Despite a disappointing week for global markets we saw a strong rebound on Friday with US markets closing well off their weekly lows on the back of optimism that while US and China officials are still talking, any escalation could well be averted.

There is a limited window for progress given that goods currently in transit are exempted from the new tariff increases. This translates into a window of up to two weeks on any goods that have left Chinese ports before they arrive in the US, and would then be subject to the new tariff regime.

This end of week optimism seems somewhat misplaced given the rhetoric we heard over the weekend, as China pushed back on US claims of backsliding, as well as saying that they would look to respond in due course.

In anticipation of a Chinese response the US administration is expected to outline later today the details of a further round of tariffs on another $300bn worth of Chinese goods. These would be on top of the ones implemented last week, though aren’t expected to be rolled out straightaway, but kept in abeyance as another tool to use in further talks.

Any optimism that President’s Trump and Xi might meet at next month’s G20 summit in Japan next month needs to be tempered by the fact that the new tariffs, announced last week, will have fully kicked in by then, in the absence of any agreement in the interim.

Not content with taking on China the US has also been upping the ante with Iran, over its funding of terrorism in the Middle East, sending a US carrier group to the region, while later this week the US is also expected to announce a decision on whether to implement tariffs on imported cars from the EU.

Against this backdrop it is unsurprising that the start of trading this week has seen markets in Asia come under pressure, though markets in Europe look set to open a little bit higher largely as a result of the residual effects of last week’s late US rebound.

On the Brexit front the government is set to resume talks with the Labour Party today with a view to making changes to the political declaration on customs.

With opinion polls pointing to an almost Conservative wipe-out in the European elections it is hard to see the talks ending in anything but failure, especially if Labour insists on a confirmatory referendum attached to any deal.

A number of Conservative MPs are also expected to increase the pressure on forcing the PM to go, something that might come to a head later this week.

On the IPO front Uber suffered a little bit of a mishap on its first day of trading sliding back 7% from its $45 float price, reversing a trend in US IPO’s that had seen first day gains.  This doesn’t bode particularly well for its future performance given the concerns expressed in the lead up to the float that it was overpriced, and that its pricing was based on hopes for future growth rather than the expectation of it. Even Lyft, which is now down 20% from its $72 IPO price managed to post a first day gain.

The next few days are likely to be crucial in determining whether we see further losses and whether the company becomes a target for short sellers, or whether we start to see some buyers creep in if the share price drops below $40 a share. 

EURUSD – the 50-day MA appears to be containing the upside for now near 1.1270 with wider resistance at the 1.1325/40 area and the April peaks. The bias remains to the downside, and the lows at 1.1110, while below this key resistance level.
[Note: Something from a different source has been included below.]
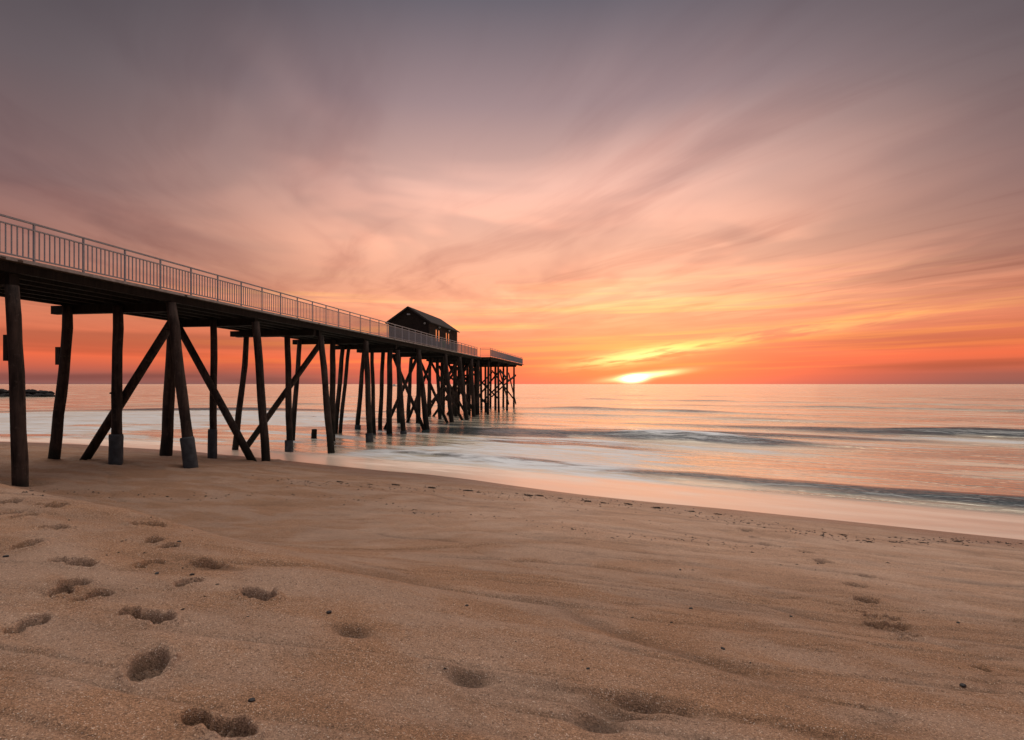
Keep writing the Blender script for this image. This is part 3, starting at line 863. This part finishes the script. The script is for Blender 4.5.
# side wall towards the picture, with the window openings left free
def wall_with_holes(x0, thick, holes, zs, ze):
    mb = MB(); y = -hl
    spans = []
    for (c, w) in holes:
        spans.append((y, c - w)); y = c + w
    spans.append((y, hl))
    for a_, b_ in spans: mb.box((x0, (a_ + b_) / 2, eh / 2 + .004), (1, 0, 0), (0, 1, 0), (0, 0, 1), thick, (b_ - a_) / 2, eh / 2)
    for (c, w) in holes:
        mb.box((x0, c, zs / 2 + .004), (1, 0, 0), (0, 1, 0), (0, 0, 1), thick, w, zs / 2)
        mb.box((x0, c, (ze + eh) / 2 + .004), (1, 0, 0), (0, 1, 0), (0, 0, 1), thick, w, (eh - ze) / 2)
    return mb
ZS, ZE = .75, 2.02
hp('side_wall', wall_with_holes(hw, .07, WIN, ZS, ZE), M['shingle'])
hp('side_wall', wall_with_holes(-hw, .07, WIN, ZS, ZE), M['shingle'])
for sy in (-1, 1):
    mb = MB(); y0, y1 = sy * hl - .06, sy * hl + .06
    pr = [(-hw - .065, .004), (hw + .065, .004), (hw + .065, eh), (0, ph - .03), (-hw - .065, eh)]
    mb.add([(x, y0 + sy * .005, z) for x, z in pr] + [(x, y1 + sy * .005, z) for x, z in pr],
           [(0, 1, 2, 3, 4), (9, 8, 7, 6, 5)] + [(i, (i + 1) % 5, (i + 1) % 5 + 5, i + 5) for i in range(5)])
    hp('gable_wall', mb, M['shingle'])
ov = .22
sl = (ph - eh) / (hw + .065)
for sx in (-1, 1):
    mb = MB(); xe = sx * (hw + .065 + ov); ze = eh - ov * sl
    vs = []
    for yy in (-hl - .28, hl + .28):
        vs += [(0, yy, ph), (xe, yy, ze), (xe, yy, ze + .10), (0, yy, ph + .10)]
    mb.add(vs, [(0, 1, 2, 3), (7, 6, 5, 4), (0, 4, 5, 1), (1, 5, 6, 2), (2, 6, 7, 3), (3, 7, 4, 0)])
    r_ = hp('roof', mb, M['roof'])
    m2 = MB(); yy = -hl - .295
    m2.bar((0, yy, ph + .03), (xe, yy, ze + .03), .025, .14); hp('rake_board', m2, M['trim'], r_)
for (c, w) in WIN:
    for sx in (1, -1):
        mb = MB(); x0 = sx * (hw + .03); t = .05
        for (yc, zc, hy, hz) in ((c, ZS + .03, w, .03), (c, ZE - .03, w, .03), (c - w + .03, (ZS + ZE) / 2, .03, (ZE - ZS) / 2 - .062),
                                 (c + w - .03, (ZS + ZE) / 2, .03, (ZE - ZS) / 2 - .062), (c, (ZS + ZE) / 2, .09, (ZE - ZS) / 2 - .062)):
            mb.box((x0, yc, zc), (1, 0, 0), (0, 1, 0), (0, 0, 1), t, hy, hz)
        wn = hp('window', mb, M['trim'])
        for sgn in (-1, 1):
            m2 = MB(); m2.box((sx * (hw + .02), c + sgn * (w / 2 + .015), (ZS + ZE) / 2), (1, 0, 0), (0, 1, 0), (0, 0, 1), .006, w / 2 - .075, (ZE - ZS) / 2 - .063)
            hp('pane', m2, M['glass'], wn)
def lamp(name, c, nrm):
    mb = MB(); c = Vector(c); n = Vector(nrm)
    mb.tube([c, c + n * .05, c + n * .12 + Vector((0, 0, -.03)), c + n * .18 + Vector((0, 0, -.08))], [.04, .04, .08, .09], 10)
    hp(name, mb, M['lamp'])
mb = MB(); mb.box((0, -hl - .09, ph - .62), (1, 0, 0), (0, 1, 0), (0, 0, 1), .15, .03, .06); mb.box((0, -hl - .125, ph - .62), (1, 0, 0), (0, 1, 0), (0, 0, 1), .11, .01, .04)
hp('gable_vent', mb, M['lamp'])
lamp('wall_lamp', (hw - .3, -hl - .07, eh - .12), (0, -1, 0))
for (c, w) in WIN: lamp('wall_lamp', (hw + .075, c, ZE + .22), (1, 0, 0))

# green bin behind the railing, by the first window
bx = MB()
bx.tube([(0, 0, 0), (0, 0, .1), (0, 0, .75), (0, 0, .80)], [.24, .26, .30, .32], 14)
bq = W(s_from(441.5, -16.0), -15.95, DECK + .003)
bin_ = empty('trash_bin', bq); tag(bin_, 'green round trash bin on the pier deck below the first house window', 'trash bin')
link('body', bx.mesh('body', smooth=True), M['green'], bin_)
bl = MB(); bl.tube([(0, 0, .803), (0, 0, .84), (0, 0, .90)], [.33, .33, .16], 14)
link('lid', bl.mesh('lid', smooth=True), M['green'], bin_)

# ------------------------------------------------------------------ stump in the surf
Z = (EYE + .05) * F / (439.5 - HOR); x = (314 - 512) / F * Z
mb = MB(); mb.tube([(0, 0, -.9), (0, 0, .0), (.01, 0, .35), (.02, .01, .62), (.02, .01, .66)], [.19, .19, .185, .18, .15], 12, .08)
o = link('post_stump', mb.mesh('post_stump', smooth=True), M['pile'], None, (x, Z, 0))
tag(o, 'short dark stump of a broken post standing alone in the surf', 'post stump')

# ------------------------------------------------------------------ rock jetty
def rock_mesh(name, seed, sx, sy, sz, sub=3):
    import bmesh
    bm = bmesh.new(); bmesh.ops.create_icosphere(bm, subdivisions=sub, radius=1.0)
    rs = random.Random(seed)
    planes = []
    for k in range(9):
        n = Vector((rs.uniform(-1, 1), rs.uniform(-1, 1), rs.uniform(-1, 1))).normalized()
        planes.append((n, rs.uniform(.62, .9)))
    for v in bm.verts:
        for n, d in planes:
            e = v.co.dot(n) - d
            if e > 0: v.co -= n * e * .92
        v.co = Vector((v.co.x * sx, v.co.y * sy, v.co.z * sz))
    me = bpy.data.meshes.new(name); bm.to_mesh(me); bm.free(); return me
rmesh = [rock_mesh('boulder', 100 + k, 1.5, 1.3, 1.0) for k in range(6)]
rs = random.Random(5)
def boulder(px, Zr, zc, sc, k):
    o = link('boulder', rmesh[k % 6], M['rock'], None, ((px - 512) / F * Zr, Zr, zc))
    o.scale = (sc, sc, sc * rs.uniform(.8, 1.0)); o.rotation_euler = (rs.uniform(-.3, .3), rs.uniform(-.3, .3), rs.uniform(0, 6.28))
    tag(o, 'dark wet boulder in the low rock jetty at the left edge beyond the pier', 'boulder', 'boulders of the rock jetty')
k = 0
for px in np.arange(-14, 53, 4.6):
    boulder(px + rs.uniform(-1, 1), 165 + rs.uniform(-1.2, 1.2), .15, rs.uniform(.8, 1.05), k); k += 1
for px in np.arange(-12, 50, 5.6):
    boulder(px + rs.uniform(-2, 2), 165.5 + rs.uniform(-.7, 1), 1.45 + rs.uniform(-.15, .3) - max(0, px - 25) * .02, rs.uniform(.7, 1.0), k); k += 1

# ------------------------------------------------------------------ boat on the horizon
Zb = 900.0
bo = empty('motor_boat', ((394.5 - 512) / F * Zb, Zb, 0)); tag(bo, 'tiny pale motor boat on the horizon between the pier piles', 'boat')
mb = MB()
hullp = [(-5, -1.4), (3, -1.4), (6.2, 0), (3, 1.4), (-5, 1.4)]
mb.add([(x_ * .9, y_ * .7, -.4) for x_, y_ in hullp] + [(x_, y_, 1.5 + (.6 if x_ > 5 else 0)) for x_, y_ in hullp],
       [(4, 3, 2, 1, 0), (5, 6, 7, 8, 9)] + [(i, (i + 1) % 5, (i + 1) % 5 + 5, i + 5) for i in range(5)])
link('hull', mb.mesh('hull'), M['hull'], bo)
mb = MB(); mb.box((-.6, 0, 2.4), (1, 0, 0), (0, 1, 0), (0, 0, 1), 1.7, 1.0, .9); mb.box((-.6, 0, 3.4), (1, 0, 0), (0, 1, 0), (0, 0, 1), 2.0, 1.15, .08)
link('cabin', mb.mesh('cabin'), M['hull'], bo)

# ------------------------------------------------------------------ small things on the sand
dg = bpy.context.evaluated_depsgraph_get()
from mathutils.bvhtree import BVHTree
sand_o = bpy.data.objects['sand']
BV = BVHTree.FromObject(sand_o, dg)
def hit(px, py):
    d_ = Vector(ray(px, py)).normalized()
    p, n, i, ds = BV.ray_cast(Vector((0, 0, EYE)), d_)
    return p
def ground(x, y):
    p, n, i, ds = BV.ray_cast(Vector((x, y, 20)), Vector((0, 0, -1)))
    return p
PEB = [
    (329, 613, .017, 'small black pebble at the upper left rim of the nearer shallow dip'),
    (467, 606, .012, 'small black pebble alone on bare sand above the two shallow dips'),
    (252, 701, .014, 'small black pebble just right of the frontmost shoe print'),
    (179, 542, .016, 'dark pebble touching the right end of a double heel mark'),
    (157, 574, .016, 'flat dark pebble below a faint blurred footprint, left one of two'),
    (192, 575, .016, 'flat dark pebble above a long slanted footprint, right one of two'),
    (691, 609, .018, 'dark pebble on the open sand left of the right hand tracks'),
    (723, 649, .014, 'dark pebble lying in the long furrow at the lower right'),
    (680, 570, .014, 'tiny dark pebble above the furrow in the middle of the beach'),
    (791, 617, .014, 'dark pebble between the furrow and the cluster of right hand tracks'),
    (963, 686, .016, 'lone dark pebble near the right edge of the foreground'),
    (958, 623, .013, 'dark pebble right of the cluster of tracks on the slope'),
    (344, 505, .020, 'dark pebble on the slope below the pier, left of the wrack line'),
    (588, 669, .009, 'tiny dark pebble above the big scuffed hollow at the front'),
    (6, 557, .018, 'dark pebble at the far left edge among the footprints'),
]
for k, (px_, py_, sz, lab) in enumerate(PEB):
    p = hit(px_, py_)
    o = link('pebble', rock_mesh('pebble', 300 + k, sz * 1.25, sz, sz * .62, 2), M['pebble'], None, p + Vector((0, 0, sz * .3)))
    o.rotation_euler.z = rs.uniform(0, 6)
    tag(o, lab, 'pebble', 'dark pebbles on the open sand')
# seaweed clumps on the wrack line and its finer litter
def clump_mesh(seed, L):
    r_ = random.Random(seed); mb = MB()
    for k in range(26):
        a_ = r_.uniform(0, 6.28); x0 = r_.gauss(0, L * .20); y0 = r_.gauss(0, L * .07)
        l_ = r_.uniform(.3, .7) * L * .5
        z_ = abs(r_.gauss(0, .008))
        mb.tube([(x0, y0, z_), (x0 + math.cos(a_) * l_ * .5, y0 + math.sin(a_) * l_ * .3, z_ + r_.uniform(.005, .03)),
                 (x0 + math.cos(a_) * l_, y0 + math.sin(a_) * l_ * .6, z_)], [.004, .011, .003], 5, .3)
    return mb.mesh('seaweed_clump')
CL = [(606, 502, .42), (563, 499, .34), (630, 506, .34), (656, 509, .36), (523, 496, .3), (540, 497, .32), (581, 500.5, .3),
      (712, 516, .40), (690, 513, .26), (480, 493, .32), (460, 491.5, .28), (430, 489, .3), (397, 486, .3), (374, 485, .26), (340, 483, .28),
      (765, 525, .16), (820, 533.5, .18), (836, 536, .2), (867, 542, .16), (888, 543, .16), (924, 543, .22), (940, 542, .26), (958, 541, .2), (908, 541, .15)]
cm = [clump_mesh(40 + k, .34) for k in range(5)]
for k, (px_, py_, L) in enumerate(CL):
    p = hit(px_ + rs.uniform(-7, 7), py_ + rs.uniform(-1.6, 1.2))
    if p is None: continue
    L *= rs.uniform(.45, 1.15)
    o = link('seaweed_clump', cm[k % 5], M['weed'], None, p)
    sc = L / .34; o.scale = (sc, sc * .8, sc)
    o.rotation_euler.z = -R(30) + rs.uniform(-.3, .3)
    tag(o, 'small dark clump of washed up seaweed lying on the wrack line', 'seaweed', 'seaweed clumps along the wrack line')
mb = MB()
lines = [([(250, 479), (340, 484), (430, 489), (520, 496), (610, 502), (700, 514), (780, 528), (860, 541), (940, 541), (1020, 543)], 620, 2.0),
         ([(190, 497), (300, 494), (372, 500), (420, 513), (520, 520), (600, 534), (690, 541), (760, 548)], 150, 1.6),
         ([(20, 492), (110, 494), (220, 497)], 40, 2), ([(500, 506), (640, 518), (700, 536), (820, 560)], 26, 5),
         ([(40, 520), (180, 540), (260, 620)], 30, 40), ([(430, 560), (700, 600), (960, 600)], 40, 45)]
for pts, n_, jit in lines:
    pts = np.array(pts, float)
    for _ in range(n_):
        f = rs.uniform(0, len(pts) - 1.001); i = int(f); q = pts[i] + (pts[i + 1] - pts[i]) * (f - i)
        p = hit(q[0] + rs.gauss(0, 4), q[1] + rs.gauss(0, jit))
        if p is None or p.z < .2: continue
        dist = math.hypot(p.x, p.y)
        sz = rs.uniform(.008, .022) * min(1.7, .25 + dist / 11)
        a_ = rs.uniform(0, 6.28)
        c_, s_ = math.cos(a_), math.sin(a_); la = sz * rs.uniform(.8, 1.9); lb = sz * rs.uniform(.5, .9)
        vs = []
        for kk in range(6):
            an = kk * math.pi / 3; k1 = rs.uniform(.6, 1.1)
            u_, v_ = math.cos(an) * la * k1, math.sin(an) * lb * k1
            vs.append(p + Vector((u_ * c_ - v_ * s_, u_ * s_ + v_ * c_, rs.uniform(-.2, .15) * sz)))
        vs += [p + Vector((rs.uniform(-.3, .3) * la, rs.uniform(-.3, .3) * lb, sz * rs.uniform(.3, .7))), p - Vector((0, 0, sz * .5))]
        mb.add(vs, [(kk, (kk + 1) % 6, 6) for kk in range(6)] + [((kk + 1) % 6, kk, 7) for kk in range(6)])
o = link('beach_litter', mb.mesh('beach_litter'), M['weed']); tag(o, 'fine dark flecks of weed and shell strewn along the tide lines', 'beach litter', None, 'stuff')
GBPUSD – support remains near the 1.2960/70 area. A break below 1.2960 and the 50-day MA could well open up a move towards the 1.2800 area. We need a move above 1.3070 to stabilise.

EURGBP – the recent range highs at 0.8680 remain a key resistance area, with a break targeting 0.8720. While below the risk is for a drift back down towards the 0.8570 area on a break below 0.8620.

USDJPY – still on course for the 109.20 area while below the 110.30 resistance. While below 110.30 the risk has shifted to the downside and an eventual move towards 108.00. Above 110.30 argues for a move back towards 111.00.